In order to understand biases and exclusion in academe, it’s best to consider who comprises it. Professors, for instance, are overwhelmingly relatively affluent, urban and suburban whites who graduated with terminal degrees from the top programs in their fields.
These kinds of folks don’t just dominate academia. They are the primary producers and consumers of most content produced in the “symbolic professions.”
People who share this background tend to vary in dramatic and systematic ways from most other Americans. They perceive and think about the world differently. They have different emotional tendencies than most people. They have highly idiosyncratic political preferences and modes of engagement. And then tend to be disdainful and intolerant towards those whose perspectives diverge from their own.
These differences, which are large under ordinary circumstances, grew much larger and more salient after 2011 — including and especially in higher ed – fueling mistrust and polarization around academic institutions, professors, and their teaching and research.
When people talk about these differences, they often focus narrowly on political affiliation or political ideologies: professors are overwhelmingly Democrats and tend to identify with the “left.” However, in many respects, this misses the forest for the trees.
For instance, understanding these institutions as “left” can’t easily account for the militant response schools mounted against students protesting the ongoing Israeli offensive in Gaza. Nor can it explain why higher ed institutions are some of the most hierarchical and parochial institutions in America. Nor can it be easily reconciled with the central and growing role these institutions play in the production and legitimation of inequality.
In reality, colleges and universities have never been woke. Instead, it’s more apt to understand these institutions as oriented around the interests and worldviews of highly-educated and relatively well-off urban and suburban whites – often at the expense of the marginalized and disadvantaged in society – “social justice” discourse notwithstanding.
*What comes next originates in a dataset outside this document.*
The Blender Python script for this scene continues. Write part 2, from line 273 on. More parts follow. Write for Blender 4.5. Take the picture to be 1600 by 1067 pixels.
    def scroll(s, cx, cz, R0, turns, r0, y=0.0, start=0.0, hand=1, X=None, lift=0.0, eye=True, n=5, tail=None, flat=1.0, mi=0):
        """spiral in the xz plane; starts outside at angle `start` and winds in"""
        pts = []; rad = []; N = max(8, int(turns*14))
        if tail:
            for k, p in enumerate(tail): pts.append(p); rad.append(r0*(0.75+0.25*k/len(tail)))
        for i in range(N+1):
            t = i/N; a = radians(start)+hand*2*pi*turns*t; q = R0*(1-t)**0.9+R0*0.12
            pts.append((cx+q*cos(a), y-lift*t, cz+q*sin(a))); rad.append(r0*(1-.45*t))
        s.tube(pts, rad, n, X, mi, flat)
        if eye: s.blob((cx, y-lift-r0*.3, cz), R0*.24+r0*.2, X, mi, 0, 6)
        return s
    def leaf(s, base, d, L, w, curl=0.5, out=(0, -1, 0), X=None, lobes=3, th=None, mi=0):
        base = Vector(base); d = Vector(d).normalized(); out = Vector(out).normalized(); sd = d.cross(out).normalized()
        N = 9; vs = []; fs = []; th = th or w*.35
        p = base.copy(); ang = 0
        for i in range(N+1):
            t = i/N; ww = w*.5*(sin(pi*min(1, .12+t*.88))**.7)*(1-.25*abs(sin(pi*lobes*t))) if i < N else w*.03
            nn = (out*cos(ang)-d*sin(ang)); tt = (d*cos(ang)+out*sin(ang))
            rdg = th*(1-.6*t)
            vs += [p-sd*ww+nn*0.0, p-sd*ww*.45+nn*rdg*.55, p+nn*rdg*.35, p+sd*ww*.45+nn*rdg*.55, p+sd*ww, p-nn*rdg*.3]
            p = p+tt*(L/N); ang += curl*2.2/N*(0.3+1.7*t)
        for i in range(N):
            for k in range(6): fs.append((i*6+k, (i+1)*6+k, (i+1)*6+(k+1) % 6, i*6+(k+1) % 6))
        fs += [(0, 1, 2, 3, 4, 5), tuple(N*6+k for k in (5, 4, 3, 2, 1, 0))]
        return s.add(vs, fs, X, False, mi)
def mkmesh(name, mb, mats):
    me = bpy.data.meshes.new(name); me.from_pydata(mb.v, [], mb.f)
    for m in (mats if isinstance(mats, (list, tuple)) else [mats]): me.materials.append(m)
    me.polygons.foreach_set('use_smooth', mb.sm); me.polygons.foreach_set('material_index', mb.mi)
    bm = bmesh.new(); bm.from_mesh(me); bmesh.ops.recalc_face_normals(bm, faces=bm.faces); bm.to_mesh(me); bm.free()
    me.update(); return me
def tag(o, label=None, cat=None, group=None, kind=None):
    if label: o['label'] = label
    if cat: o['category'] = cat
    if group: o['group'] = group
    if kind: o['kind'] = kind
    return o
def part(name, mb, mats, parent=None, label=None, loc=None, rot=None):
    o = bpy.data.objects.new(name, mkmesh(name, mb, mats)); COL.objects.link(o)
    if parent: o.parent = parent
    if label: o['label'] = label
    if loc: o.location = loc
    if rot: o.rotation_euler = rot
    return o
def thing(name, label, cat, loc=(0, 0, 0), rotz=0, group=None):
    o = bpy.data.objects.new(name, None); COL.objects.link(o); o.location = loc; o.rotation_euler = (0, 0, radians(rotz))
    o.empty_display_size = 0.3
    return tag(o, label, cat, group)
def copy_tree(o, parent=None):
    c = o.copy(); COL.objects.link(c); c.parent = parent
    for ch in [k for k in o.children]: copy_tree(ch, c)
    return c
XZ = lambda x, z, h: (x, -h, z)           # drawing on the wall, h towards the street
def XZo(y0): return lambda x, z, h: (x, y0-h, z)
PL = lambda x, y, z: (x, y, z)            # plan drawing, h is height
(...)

We can see this reality at work, for instance, in how efforts to make it easier to purge or censor scholars for coloring outside the “correct” ideological lines tend to undermine conservatives, yes, but also racial and ethnic minorities, immigrants, faculty from nontraditional backgrounds, contingent faculty, and faculty at land-grant public universities.
These trends are actually interrelated. Ethnic and religious minorities, immigrants, Americans from small towns and rural areas, etc. are significantly more likely to be socially conservative than urban and suburban whites from relatively well-off backgrounds. People from less affluent backgrounds and less prestigious schools are less likely to be “up” on contemporary moral and intellectual fads – they’re less likely to know what the “correct” thing to do and say is and, as a consequence, are more likely to run afoul of highly refined rules and norms.
Put another way, inculcating an environment that is hostile to more ‘traditional’ values and worldviews, although typically carried out in the name of diversity and inclusion, will often have the perverse effect of excluding, alienating and/or creating a more precarious situation for those who are already underrepresented and marginalized in elite spaces.
When we try to understand why it is that so many ‘people of color,’ or people from low-income, immigrant backgrounds or otherwise ‘nontraditional’ backgrounds feel as though they don’t ‘belong’ in symbolic economy spaces — whether we’re talking about elite K-12 schools, or colleges and universities, or professional settings — this is likely a big, and underexplored, part of the story. Rather than being insufficiently progressive, these institutions may instead be too homogenous and extreme in their ideological bearings. They may be too fiercely oriented around the idiosyncratic (ostensibly emancipatory) belief systems of white elites, and too oriented around serving their agendas.
Relatively affluent, highly-educated, urban and suburban whites are the Americans most likely to self-identify as feminists, antiracists, environmentalists, “allies” to LGBTQ people, etc. They’re the people most likely to have mastered “social justice” discourses. They are the people most skilled at leveraging institutions to punish people who say or do the “wrong” thing with respect to race, gender, sexuality, etc. If universities seem “woke,” this is downstream from the fact that these institutions are dominated by a narrow and idiosyncratic slice of society who deploy “social justice” as a weapon in their struggles over power, resources and status.